Curieuse expérience littéraire que ce roman dans lequel Geling Yan s’adresse parfois à son héroïne en la tutoyant, en la prenant à partie, en la rudoyant parfois. Il faut s’habituer à son écriture froide et distanciée qui raconte les pires violences sans émotions. Car la vie n’est pas facile pour ces chinois qui ont participé à la ruée vers l’or. Confrontés au racisme de la société américaine, ils sont exploités, moqués, violentés, accusés de tous les maux. Et que dire des femmes ? Les moins chanceuses se retrouvent dans des maisons closes où elles reçoivent aussi bien des clients chinois qu’américains.
Fusang, qui fut la plus célèbre prostituée de San Francisco, n’est pas un personnage facile à appréhender, encore moins à aimer. Elle accepte son sort et dissimule ses sentiments sous son éternel sourire.
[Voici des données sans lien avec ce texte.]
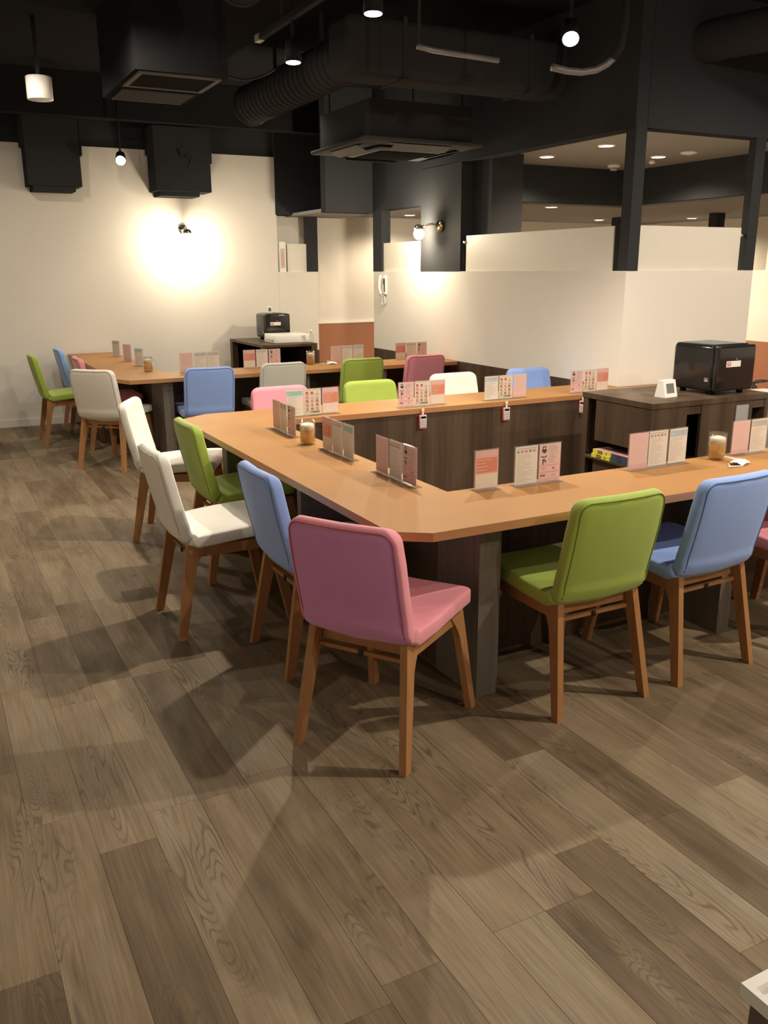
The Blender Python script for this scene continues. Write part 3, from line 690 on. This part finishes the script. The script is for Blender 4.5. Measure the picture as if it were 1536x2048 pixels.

Les coups, les viols ont autant d’effets sur elle que les mots d’amour. Elle reste imperturbable et on ne saura jamais ce qu’elle éprouve pour Chris, amoureux transi qui aimerait faire d’elle sa femme mais ne réussit pas à s’affranchir des conventions sociales.
Si la jeune femme conserve son mystère jusqu’au bout, l’autrice se sert de son sujet pour se mettre elle-même en scène, chinoise de la septième génération, en butte aux mêmes préjugés racistes que ses compatriotes du XIXè siècle. Fusang lui a laissé un héritage fait d’oppression et d’abnégation, d’humiliation et de résilience.
La jeune fille perdue du bonheur n’est pas un conte de fée, ce n’est pas la belle histoire d’une prostituée chinoise sauvée par un Américain amoureux, ni même la romance passionnée entre une fille de joie et un caïd fou d’amour. Non, c’est l’histoire d’une femme, parmi tant d’autres, qui reste droite dans l’adversité, qui cache souffrances et sentiments derrière un sourire de façade, par pudeur ou par orgueil, nul ne le sait.
Un roman difficile d’accès de prime abord mais qui finit par séduire pour peu qu’on se laisse faire. A découvrir.